Das gilt um so mehr, als daß nicht nur CDU-Politiker wiederentdecken, wie förderlich Religiosität für die Krisenbewältigung ist. Zur Restauration des Kapitalismus auf Basis des größeren Mangels an essentiellen Gütern und Leistungen bedarf es demütiger und folgsamer Menschen, denen das Auf und Nieder des Lebens gottgemacht und schicksalsgebunden erscheint. Auch US-Präsident Barack Obama ist wie viele führende Politiker seiner Regierung tief religiös, nicht viel anders als sein Vorgänger weiß er um die entlastende Wirkung göttlicher Führung, selbst wenn er nicht damit prahlt, direkter Empfänger göttlicher Eingebungen zu sein. Anstatt gegen Iraker und Afghanen zieht der ehemalige britische Premierminister Tony Blair nun gegen die Gefahren, die von Materialismus und Säkularismus ausgehen, zu Felde. Zwar schränkt er ein, daß es insbesondere die "kurzfristige materielle Gewinnsucht in einem globalisierten Wirtschaftssystem" (The Guardian, 29.08.2009) sei, die den Planeten und die Menschheit bedrohe, doch sein Wettern gegen "aggressiven Säkularismus" verrät, daß der zum Katholizismus konvertierte Labour-Politiker weiß, daß er nicht nur einem Herren zu dienen hat.
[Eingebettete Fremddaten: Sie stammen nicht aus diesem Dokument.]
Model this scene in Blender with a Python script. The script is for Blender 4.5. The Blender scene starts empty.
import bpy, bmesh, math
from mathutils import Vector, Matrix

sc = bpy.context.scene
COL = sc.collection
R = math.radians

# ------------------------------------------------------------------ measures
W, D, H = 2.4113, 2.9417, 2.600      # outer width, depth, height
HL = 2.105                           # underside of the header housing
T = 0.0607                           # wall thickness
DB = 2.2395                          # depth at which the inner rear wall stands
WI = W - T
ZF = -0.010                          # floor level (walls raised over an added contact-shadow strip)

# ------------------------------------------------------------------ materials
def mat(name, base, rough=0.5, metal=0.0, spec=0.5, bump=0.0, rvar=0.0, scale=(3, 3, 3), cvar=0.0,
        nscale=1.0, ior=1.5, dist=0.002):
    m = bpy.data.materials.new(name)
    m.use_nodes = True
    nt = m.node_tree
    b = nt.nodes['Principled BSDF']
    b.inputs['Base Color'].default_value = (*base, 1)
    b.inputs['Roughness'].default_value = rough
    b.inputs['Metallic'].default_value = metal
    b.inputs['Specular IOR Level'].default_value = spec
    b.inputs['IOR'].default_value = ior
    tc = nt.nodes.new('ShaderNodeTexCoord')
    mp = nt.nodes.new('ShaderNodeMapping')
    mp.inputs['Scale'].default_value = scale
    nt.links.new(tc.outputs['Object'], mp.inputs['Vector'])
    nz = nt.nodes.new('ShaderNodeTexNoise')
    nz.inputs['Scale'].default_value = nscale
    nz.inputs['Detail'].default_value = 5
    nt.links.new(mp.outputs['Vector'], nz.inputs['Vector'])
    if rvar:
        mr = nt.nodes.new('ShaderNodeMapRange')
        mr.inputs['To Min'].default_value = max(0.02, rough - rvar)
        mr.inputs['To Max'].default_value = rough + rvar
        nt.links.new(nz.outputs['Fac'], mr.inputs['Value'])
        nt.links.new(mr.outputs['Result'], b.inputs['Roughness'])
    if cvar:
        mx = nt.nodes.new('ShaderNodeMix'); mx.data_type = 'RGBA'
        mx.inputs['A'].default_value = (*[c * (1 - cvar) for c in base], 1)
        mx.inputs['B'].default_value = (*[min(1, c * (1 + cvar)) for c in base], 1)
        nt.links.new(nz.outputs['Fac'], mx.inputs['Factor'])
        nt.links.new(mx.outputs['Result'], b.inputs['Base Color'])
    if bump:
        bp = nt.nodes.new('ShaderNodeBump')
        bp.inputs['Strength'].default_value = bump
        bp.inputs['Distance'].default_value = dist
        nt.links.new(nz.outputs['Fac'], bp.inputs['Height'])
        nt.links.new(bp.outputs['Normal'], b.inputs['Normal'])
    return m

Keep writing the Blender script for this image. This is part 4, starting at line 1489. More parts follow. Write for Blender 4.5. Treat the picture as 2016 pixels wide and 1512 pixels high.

Um die kommende Mangelordnung durchzusetzen, ist die Verwandlung fremder Interessen in verbindliche Wahrheiten und unberührbare Instanzen erforderlicher denn je. Der Mensch, der aus sich und seinem direkten sozialen Umfeld heraus zu wissen behauptet, wie der Umgang mit anderen für alle Beteiligten gedeihlich und förderlich zu gestalten ist, ist nicht nur ein Auslaufmodell. In ihm scheint die Kontur des künftigen Staatsfeinds auf. Wer nichts braucht, ist auch nicht zu beherrschen, das ist das Geheimnis aller Dogmen, die das Materielle verdammen, um ihm zu huldigen.